The defeat of the “caliphate” that the Islamic State claimed in Syria and Iraq is near defeat, US officials said at the Pentagon today.

Speaking at a news conference alongside chief Pentagon spokesperson Dana W. White, McKenzie noted significant progress, adding that the defeat-ISIS efforts are “very close to reaching an end state against the caliphate.”

“We have always said that our mission in Syria is the defeat of ISIS,” White said. “That is nearly here, but it’s not done.”

She reiterated the commitment to defeat the terrorists.

“We continue to be focused on the defeat of ISIS,” she said.

“ISIS remains a transregional threat, and the 71-nation coalition that’s fighting ISIS is committed to ensuring that we combat violent extremism wherever it is.”

10 COMMENTS

  1. Now the issue is what comes next – so many groups with different ideas and agendas, it is difficult to see how peace will last.

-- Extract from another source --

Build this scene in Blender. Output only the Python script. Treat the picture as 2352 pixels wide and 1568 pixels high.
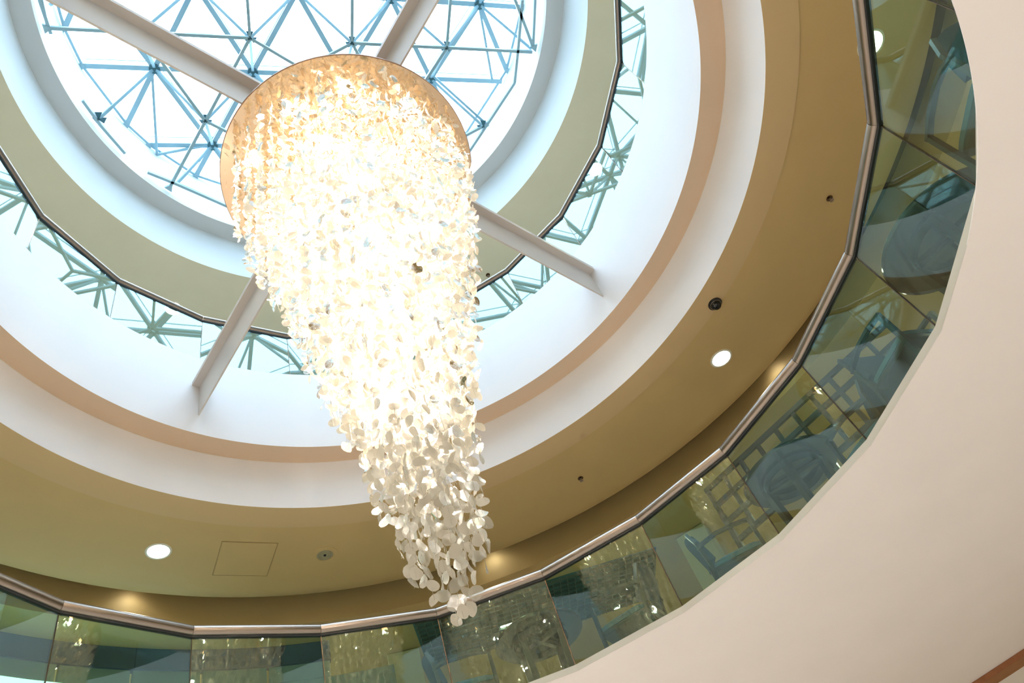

  2. Our forces should be withdrawn as soon as ISIS has been removed as a standing army I’m not sure we should get further involved in this mess, after all we have hardly covered ourselves in glory with intervention in recent years. We had our chance in Syria several years ago but Cameron and Obama bottled it. Now that the Russians are imbedded with Syrian forces there’s no hope of defeating Assad, the best i think will be some Bosnian style federation.

    • (Chris H) Mark – in fairness to Cameron (bear with me) he asked Parliament to allow further intervention in Syria. Sadly the Lefties and those more interested in party politics led by Milliband & Co led the defeat of that government motion by 285-272.

      If anyone ‘bottled it’ then it was Obama who, when informed of this decision, said ‘Oh shit. The British are NOT coming’ (unlike Paul Revere) and cancelled the planned Tomahawk attacks.

      • I don’t get the relatively recent trend of seeking parliamentary approval to launch military action. It’s a massive ‘back-covering’ exercise just in case things don’t work out as planned.

        It just opens us up to looking soft. If the PM thinks it’s the correct thing to do they should put their balls on the table and back themselves to have made the right decision. Some people in parliament would never sanction military action even if it was painfully obvious that it was required.

        I fear that when the inevitable IS whack a mole starts across North Africa we will have to wait for a debate and vote for each country we will need to go to (and it could be quite a few).

        Sorry, I am a current serving Airman who gets frustrated by lefty luvvies. Rant over haha.

        • (Chris H) – The Lurker – well I fear you miss the point. A Prime Minister holds the Royal Prerogative to initiate military action when the country is attacked or we are threatened. However he / she cannot commit the country to war or aggressive military conduct. The Queen can of her own volition but it is doubtful she would without the support of the Prime Minister of the day. And they would need Parliamentary support in a Motion.

          Democracy can be a pain sometimes but its better than the rest.

      • Correct you can’t blame Cameron for labour voting down more action at the time … Its was corbyn Abbott and co who stopped more intervention when it was needed early on

  3. (Chris H) I see the Yanks are already setting out their stall to take all the credit for defeating ISIS. Same shit different day when in coalition with them. Its your fault when it goes Pear Shaped and its their victory when it goes well. It will be like the 12 other countries were never there….

  4. Not sure IS can be militarily defeated. Sure we can degrade and destroy their military capacity to take and hold ground in Iraq and Syria only for them to fade away and re-emerge in either North African countries like Libya, Egypt, Tunisia or the Philippines, Indonesia, Ethiopia, Mali etc. All of whom have current active Islamic terrorist insurgencies.
    This is more like a multi generational conflict of continuous warfare. Cutting off the head of the snake wherever it materialises. Until Islam and Western democracies can theologically and religiously tolerate each other nothing will change. The preaching of hatred has to stop.

    • Has nothing to do with them preaching. They have been screaming for thousands of years. What changed is the Saudis, Iranians, and wealthy citizens and religious leaders of other oil states keep these movements alive artificially.
      For example during the age of European colonialism the disparate movements of terrorists and separatists. They would occasionally crop up but be easily be smashed and forgotten often with local support. What changed? Whenever the Wahabists and much later the Ayatollahs got control of the oil and the rest of those economies, they redirected support to the most hardline of the Imams. Unlike in previous ages you can’t merely bomb an insurgentcy or launch a half hearted crackdown because they will cross the border. Then use their patrons near unlimited amounts of money to attack elsewhere or the same place once you leave. This means that unless European and the Asia-Pacific countries break their addictions to imported oil. Every campaign in order to be successful. Will have to wage every single counter-terrorism campaign full force and full commitment to root out all of the enemy. This is meant to show the population that their is simply nothing to be gained and everything to lose for engaging in terrorism.
      As it is the unending flow of money combined with unclear and restrictive rules of engagement. Has made it to where the West and the eastern countries like Egypt that are nominally supported by them, just chase the same jihadis around like a dog chasing it’s tail.